It needs to be addressed, but not at the cost of taking hard and often inconvenient steps to reduce emissions from the growing number of vehicles on our roads; on the use of coal in industrial units without pollution measures; on the continued open burning of garbage in our cities and of course, the wickedest of all problems of the continued use of biomass for cooking food, what fouls up the air but also adds to the health burden of women. 

So, it should not surprise you to know that action is also linked to control of this one pollutant, dust — the most favoured of all because it belongs to no one in particular, unlike emissions from vehicles for which manufacturers would be held to account or from coal burning power plants where again power producers would be responsible. 

The review by my colleagues has found that 64 per cent of the money for air pollution control has been spent on road paving, road widening, pothole repair, water sprinkling and mechanical sweepers. However important the repair of road potholes may be, we who live in India know that these are never ever done — it is a perpetual exercise in futility and all in the name of air pollution control.

Clearly, this is not the way to go. The other problem is that there is no real link between the progress that cities have supposedly made to reduce PM10 with the action that they must have taken to get this done. 

In fact, there is often an inverse relationship — cities that rank high on reducing levels of pollution are at times the lowest in terms of action taken. This mismatch leads to policy confusion; it tells us nothing about what must be done to combat pollution and what is working and where. 

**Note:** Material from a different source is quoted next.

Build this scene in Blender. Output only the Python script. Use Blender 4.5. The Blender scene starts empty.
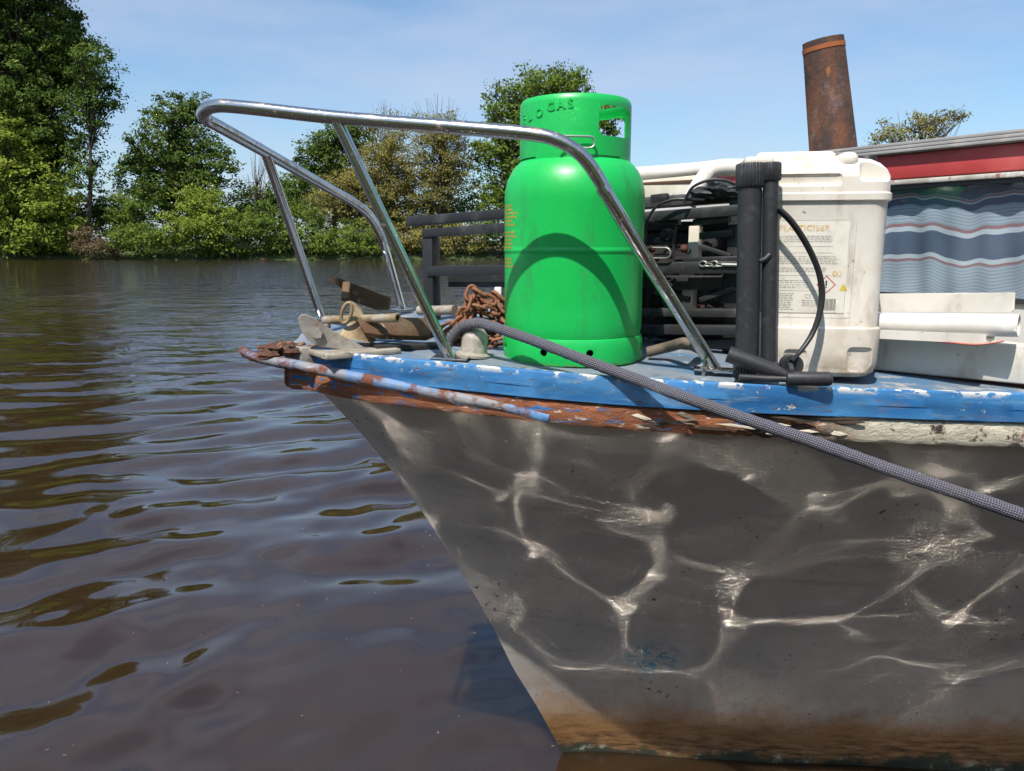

The much-heralded governmentalization of the air pollution agenda cannot become an exercise to move the files and tick the boxes. It must be about faction. This is about our air; the air we breathe and the clear air pollution is a great equaliser; the rich and the poor are impacted. 

This is not the case with water pollution, where the rich can move to cleaning the quality in-house or use bottled water. This is about air, which we will need to breathe and all the air purifiers in the world cannot help us. This is about our health and the health of our children.